* Source data *
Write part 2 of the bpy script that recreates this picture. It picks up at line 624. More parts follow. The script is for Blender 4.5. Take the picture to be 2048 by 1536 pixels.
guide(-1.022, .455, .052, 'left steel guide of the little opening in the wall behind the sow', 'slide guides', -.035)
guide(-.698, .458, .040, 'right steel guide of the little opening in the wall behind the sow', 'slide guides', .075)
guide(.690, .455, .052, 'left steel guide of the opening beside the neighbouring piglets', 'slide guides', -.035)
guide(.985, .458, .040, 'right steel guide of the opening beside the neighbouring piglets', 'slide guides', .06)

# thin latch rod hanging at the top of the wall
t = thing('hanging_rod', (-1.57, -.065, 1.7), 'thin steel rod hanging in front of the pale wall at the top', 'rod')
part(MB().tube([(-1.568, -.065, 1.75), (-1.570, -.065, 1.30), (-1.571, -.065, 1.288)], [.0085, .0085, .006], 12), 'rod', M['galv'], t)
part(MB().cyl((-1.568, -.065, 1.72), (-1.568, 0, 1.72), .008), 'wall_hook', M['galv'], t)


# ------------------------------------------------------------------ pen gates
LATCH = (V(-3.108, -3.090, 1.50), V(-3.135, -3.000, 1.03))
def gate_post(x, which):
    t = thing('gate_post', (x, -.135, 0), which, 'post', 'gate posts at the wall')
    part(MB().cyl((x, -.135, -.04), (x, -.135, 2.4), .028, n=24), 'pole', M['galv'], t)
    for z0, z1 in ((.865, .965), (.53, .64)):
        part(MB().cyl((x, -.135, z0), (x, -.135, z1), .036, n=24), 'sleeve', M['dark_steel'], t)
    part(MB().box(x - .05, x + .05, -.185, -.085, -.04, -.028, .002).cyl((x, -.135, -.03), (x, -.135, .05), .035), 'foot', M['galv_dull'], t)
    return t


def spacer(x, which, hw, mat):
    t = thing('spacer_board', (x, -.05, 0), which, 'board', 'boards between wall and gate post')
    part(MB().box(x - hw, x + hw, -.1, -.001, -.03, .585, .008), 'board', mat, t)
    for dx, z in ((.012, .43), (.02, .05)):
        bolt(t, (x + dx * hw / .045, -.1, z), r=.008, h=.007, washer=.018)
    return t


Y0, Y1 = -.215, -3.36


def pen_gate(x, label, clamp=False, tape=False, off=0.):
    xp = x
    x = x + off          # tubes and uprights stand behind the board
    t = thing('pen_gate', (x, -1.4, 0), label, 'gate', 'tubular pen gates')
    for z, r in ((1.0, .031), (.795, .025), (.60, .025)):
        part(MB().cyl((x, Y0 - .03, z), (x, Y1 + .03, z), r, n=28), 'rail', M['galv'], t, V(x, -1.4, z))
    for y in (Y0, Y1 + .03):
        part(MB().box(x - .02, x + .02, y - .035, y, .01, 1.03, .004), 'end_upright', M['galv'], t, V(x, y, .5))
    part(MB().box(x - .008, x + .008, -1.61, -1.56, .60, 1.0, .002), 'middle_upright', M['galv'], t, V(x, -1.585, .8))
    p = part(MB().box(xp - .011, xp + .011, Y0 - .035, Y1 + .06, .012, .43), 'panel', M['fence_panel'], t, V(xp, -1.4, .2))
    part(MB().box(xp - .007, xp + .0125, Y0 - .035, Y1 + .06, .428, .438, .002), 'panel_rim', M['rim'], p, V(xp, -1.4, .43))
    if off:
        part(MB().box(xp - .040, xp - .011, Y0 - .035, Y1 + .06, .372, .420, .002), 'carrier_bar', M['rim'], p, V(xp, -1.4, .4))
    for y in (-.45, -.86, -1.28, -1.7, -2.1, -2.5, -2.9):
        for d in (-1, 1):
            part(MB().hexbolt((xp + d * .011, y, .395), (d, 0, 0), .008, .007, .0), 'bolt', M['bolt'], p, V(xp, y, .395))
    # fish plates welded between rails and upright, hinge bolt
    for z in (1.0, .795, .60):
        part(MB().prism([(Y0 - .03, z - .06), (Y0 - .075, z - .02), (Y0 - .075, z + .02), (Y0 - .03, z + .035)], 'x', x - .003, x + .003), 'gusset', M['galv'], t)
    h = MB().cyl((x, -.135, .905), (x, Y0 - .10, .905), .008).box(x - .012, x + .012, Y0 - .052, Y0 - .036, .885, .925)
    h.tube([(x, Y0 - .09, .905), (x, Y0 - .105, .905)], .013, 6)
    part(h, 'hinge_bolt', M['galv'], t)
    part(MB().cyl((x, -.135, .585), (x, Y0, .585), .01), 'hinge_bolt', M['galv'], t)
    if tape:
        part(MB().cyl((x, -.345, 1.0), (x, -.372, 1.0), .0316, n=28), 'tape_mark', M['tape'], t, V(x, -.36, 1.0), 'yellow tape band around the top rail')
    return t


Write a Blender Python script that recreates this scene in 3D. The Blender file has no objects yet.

* SHORT EXERCISE *
Copy out the whole listing exactly; please set it all down.

* ANSWER BELOW *
Write part 2 of the bpy script that recreates this picture. It picks up at line 624. More parts follow. The script is for Blender 4.5. Take the picture to be 2048 by 1536 pixels.
guide(-1.022, .455, .052, 'left steel guide of the little opening in the wall behind the sow', 'slide guides', -.035)
guide(-.698, .458, .040, 'right steel guide of the little opening in the wall behind the sow', 'slide guides', .075)
guide(.690, .455, .052, 'left steel guide of the opening beside the neighbouring piglets', 'slide guides', -.035)
guide(.985, .458, .040, 'right steel guide of the opening beside the neighbouring piglets', 'slide guides', .06)

# thin latch rod hanging at the top of the wall
t = thing('hanging_rod', (-1.57, -.065, 1.7), 'thin steel rod hanging in front of the pale wall at the top', 'rod')
part(MB().tube([(-1.568, -.065, 1.75), (-1.570, -.065, 1.30), (-1.571, -.065, 1.288)], [.0085, .0085, .006], 12), 'rod', M['galv'], t)
part(MB().cyl((-1.568, -.065, 1.72), (-1.568, 0, 1.72), .008), 'wall_hook', M['galv'], t)


# ------------------------------------------------------------------ pen gates
LATCH = (V(-3.108, -3.090, 1.50), V(-3.135, -3.000, 1.03))
def gate_post(x, which):
    t = thing('gate_post', (x, -.135, 0), which, 'post', 'gate posts at the wall')
    part(MB().cyl((x, -.135, -.04), (x, -.135, 2.4), .028, n=24), 'pole', M['galv'], t)
    for z0, z1 in ((.865, .965), (.53, .64)):
        part(MB().cyl((x, -.135, z0), (x, -.135, z1), .036, n=24), 'sleeve', M['dark_steel'], t)
    part(MB().box(x - .05, x + .05, -.185, -.085, -.04, -.028, .002).cyl((x, -.135, -.03), (x, -.135, .05), .035), 'foot', M['galv_dull'], t)
    return t


def spacer(x, which, hw, mat):
    t = thing('spacer_board', (x, -.05, 0), which, 'board', 'boards between wall and gate post')
    part(MB().box(x - hw, x + hw, -.1, -.001, -.03, .585, .008), 'board', mat, t)
    for dx, z in ((.012, .43), (.02, .05)):
        bolt(t, (x + dx * hw / .045, -.1, z), r=.008, h=.007, washer=.018)
    return t


Y0, Y1 = -.215, -3.36


def pen_gate(x, label, clamp=False, tape=False, off=0.):
    xp = x
    x = x + off          # tubes and uprights stand behind the board
    t = thing('pen_gate', (x, -1.4, 0), label, 'gate', 'tubular pen gates')
    for z, r in ((1.0, .031), (.795, .025), (.60, .025)):
        part(MB().cyl((x, Y0 - .03, z), (x, Y1 + .03, z), r, n=28), 'rail', M['galv'], t, V(x, -1.4, z))
    for y in (Y0, Y1 + .03):
        part(MB().box(x - .02, x + .02, y - .035, y, .01, 1.03, .004), 'end_upright', M['galv'], t, V(x, y, .5))
    part(MB().box(x - .008, x + .008, -1.61, -1.56, .60, 1.0, .002), 'middle_upright', M['galv'], t, V(x, -1.585, .8))
    p = part(MB().box(xp - .011, xp + .011, Y0 - .035, Y1 + .06, .012, .43), 'panel', M['fence_panel'], t, V(xp, -1.4, .2))
    part(MB().box(xp - .007, xp + .0125, Y0 - .035, Y1 + .06, .428, .438, .002), 'panel_rim', M['rim'], p, V(xp, -1.4, .43))
    if off:
        part(MB().box(xp - .040, xp - .011, Y0 - .035, Y1 + .06, .372, .420, .002), 'carrier_bar', M['rim'], p, V(xp, -1.4, .4))
    for y in (-.45, -.86, -1.28, -1.7, -2.1, -2.5, -2.9):
        for d in (-1, 1):
            part(MB().hexbolt((xp + d * .011, y, .395), (d, 0, 0), .008, .007, .0), 'bolt', M['bolt'], p, V(xp, y, .395))
    # fish plates welded between rails and upright, hinge bolt
    for z in (1.0, .795, .60):
        part(MB().prism([(Y0 - .03, z - .06), (Y0 - .075, z - .02), (Y0 - .075, z + .02), (Y0 - .03, z + .035)], 'x', x - .003, x + .003), 'gusset', M['galv'], t)
    h = MB().cyl((x, -.135, .905), (x, Y0 - .10, .905), .008).box(x - .012, x + .012, Y0 - .052, Y0 - .036, .885, .925)
    h.tube([(x, Y0 - .09, .905), (x, Y0 - .105, .905)], .013, 6)
    part(h, 'hinge_bolt', M['galv'], t)
    part(MB().cyl((x, -.135, .585), (x, Y0, .585), .01), 'hinge_bolt', M['galv'], t)
    if tape:
        part(MB().cyl((x, -.345, 1.0), (x, -.372, 1.0), .0316, n=28), 'tape_mark', M['tape'], t, V(x, -.36, 1.0), 'yellow tape band around the top rail')
    return t


Write a Blender Python script that recreates this scene in 3D. The Blender file has no objects yet.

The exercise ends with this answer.